_Supplied information_

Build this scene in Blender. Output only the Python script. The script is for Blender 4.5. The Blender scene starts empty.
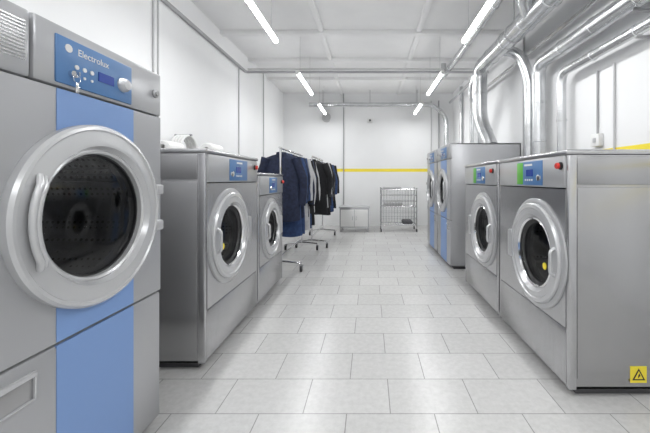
import bpy, bmesh, math, random
from mathutils import Vector, Matrix
random.seed(7)
scene = bpy.context.scene
try:
    scene.view_settings.view_transform = 'Standard'
    scene.view_settings.look = 'None'
except Exception: pass

# ------------------------------------------------------------ materials
def mat(name, col, rough=0.5, metal=0.0, noise=0.0, nscale=8.0, bump=0.0, emit=None, stretch=None, coat=0.0, aniso=0.0):
    m = bpy.data.materials.new(name); m.use_nodes = True
    nt = m.node_tree; p = nt.nodes['Principled BSDF']
    p.inputs['Base Color'].default_value = (*col, 1)
    p.inputs['Roughness'].default_value = rough
    p.inputs['Metallic'].default_value = metal
    if aniso: p.inputs['Anisotropic'].default_value = aniso
    if coat: p.inputs['Coat Weight'].default_value = coat
    if emit:
        p.inputs['Emission Color'].default_value = (*col, 1)
        p.inputs['Emission Strength'].default_value = emit
    if noise or bump:
        tc = nt.nodes.new('ShaderNodeTexCoord'); mp = nt.nodes.new('ShaderNodeMapping')
        nz = nt.nodes.new('ShaderNodeTexNoise'); nz.inputs['Scale'].default_value = nscale
        nz.inputs['Detail'].default_value = 4
        if stretch: mp.inputs['Scale'].default_value = stretch
        nt.links.new(tc.outputs['Object'], mp.inputs[0]); nt.links.new(mp.outputs[0], nz.inputs['Vector'])
        if noise:
            cr = nt.nodes.new('ShaderNodeValToRGB')
            cr.color_ramp.elements[0].position = .3; cr.color_ramp.elements[1].position = .7
            cr.color_ramp.elements[0].color = (*[max(0, c*(1-noise)) for c in col], 1)
            cr.color_ramp.elements[1].color = (*[min(1, c*(1+noise)) for c in col], 1)
            nt.links.new(nz.outputs['Fac'], cr.inputs[0]); nt.links.new(cr.outputs[0], p.inputs['Base Color'])
        if bump:
            bp = nt.nodes.new('ShaderNodeBump'); bp.inputs['Strength'].default_value = bump
            bp.inputs['Distance'].default_value = .01
            nt.links.new(nz.outputs['Fac'], bp.inputs['Height']); nt.links.new(bp.outputs[0], p.inputs['Normal'])
    return m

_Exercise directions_
Write out again every line above exactly as given; the pictures do not belong in the copy.

_Full output_
Build this scene in Blender. Output only the Python script. The script is for Blender 4.5. The Blender scene starts empty.
import bpy, bmesh, math, random
from mathutils import Vector, Matrix
random.seed(7)
scene = bpy.context.scene
try:
    scene.view_settings.view_transform = 'Standard'
    scene.view_settings.look = 'None'
except Exception: pass

# ------------------------------------------------------------ materials
def mat(name, col, rough=0.5, metal=0.0, noise=0.0, nscale=8.0, bump=0.0, emit=None, stretch=None, coat=0.0, aniso=0.0):
    m = bpy.data.materials.new(name); m.use_nodes = True
    nt = m.node_tree; p = nt.nodes['Principled BSDF']
    p.inputs['Base Color'].default_value = (*col, 1)
    p.inputs['Roughness'].default_value = rough
    p.inputs['Metallic'].default_value = metal
    if aniso: p.inputs['Anisotropic'].default_value = aniso
    if coat: p.inputs['Coat Weight'].default_value = coat
    if emit:
        p.inputs['Emission Color'].default_value = (*col, 1)
        p.inputs['Emission Strength'].default_value = emit
    if noise or bump:
        tc = nt.nodes.new('ShaderNodeTexCoord'); mp = nt.nodes.new('ShaderNodeMapping')
        nz = nt.nodes.new('ShaderNodeTexNoise'); nz.inputs['Scale'].default_value = nscale
        nz.inputs['Detail'].default_value = 4
        if stretch: mp.inputs['Scale'].default_value = stretch
        nt.links.new(tc.outputs['Object'], mp.inputs[0]); nt.links.new(mp.outputs[0], nz.inputs['Vector'])
        if noise:
            cr = nt.nodes.new('ShaderNodeValToRGB')
            cr.color_ramp.elements[0].position = .3; cr.color_ramp.elements[1].position = .7
            cr.color_ramp.elements[0].color = (*[max(0, c*(1-noise)) for c in col], 1)
            cr.color_ramp.elements[1].color = (*[min(1, c*(1+noise)) for c in col], 1)
            nt.links.new(nz.outputs['Fac'], cr.inputs[0]); nt.links.new(cr.outputs[0], p.inputs['Base Color'])
        if bump:
            bp = nt.nodes.new('ShaderNodeBump'); bp.inputs['Strength'].default_value = bump
            bp.inputs['Distance'].default_value = .01
            nt.links.new(nz.outputs['Fac'], bp.inputs['Height']); nt.links.new(bp.outputs[0], p.inputs['Normal'])
    return m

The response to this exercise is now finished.